Le piège de la guerre dissymétrique est que l’agressé ne l’est pas suffisamment pour répondre par une guerre totale. Il croit que les opérations de police suffiront. Or c’est justement l’erreur que la guérilla exploite. Elle vise la déstabilisation du corps social. Et souvent elle gagne.
Quand les militaires font des pétitions, les policiers des manifestations, quand l’Etat est haï, sa parole honnie, quand la France n’est plus la partie des Français, quand elle n’est plus chez elle dans certains quartiers, il n’est pas nécessaire d’être alarmiste pour constater que la stratégie paie.
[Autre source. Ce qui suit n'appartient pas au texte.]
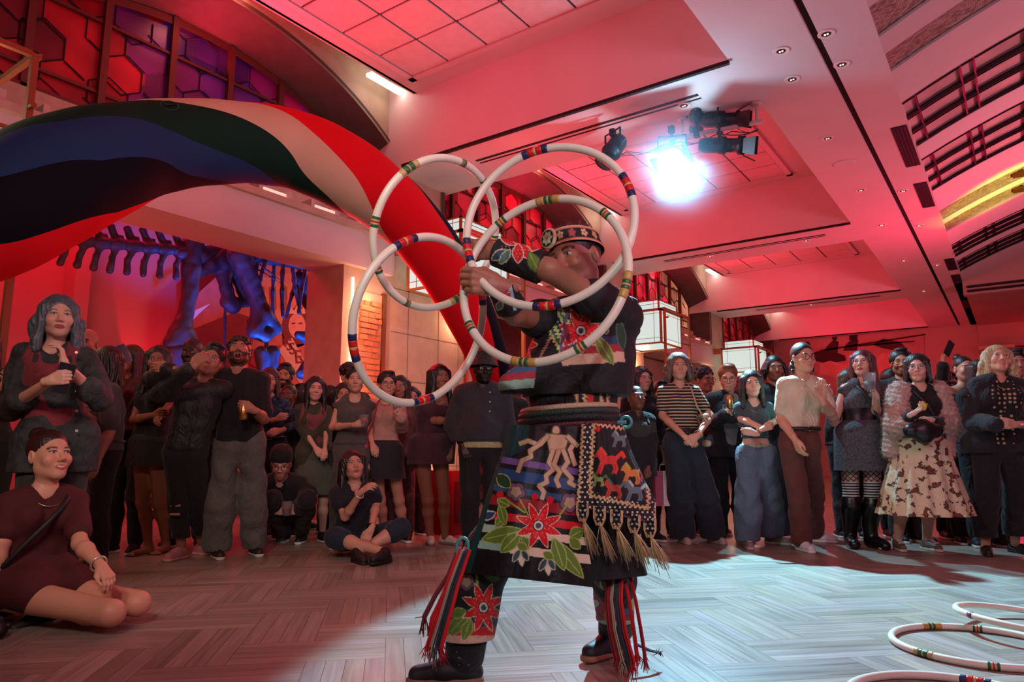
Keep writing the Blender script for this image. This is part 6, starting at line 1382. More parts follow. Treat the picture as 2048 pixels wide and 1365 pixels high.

Ce n’est pas se renier, ni violer les valeurs que l’on considère comme essentielles que de connaître leurs limites. Bien au contraire, faute de réalisme, nous risquons de les compromettre à tout jamais.
La plus grande force des barbares est la faiblesse des civilisations qu’ils détruisent, et cette faiblesse consiste à vouloir appliquer les règles d’un jeu civilisé à des gens qui ne le sont pas. Ainsi les protections de la démocratie s’arrêtent vis-à-vis de ceux qui veulent la détruire.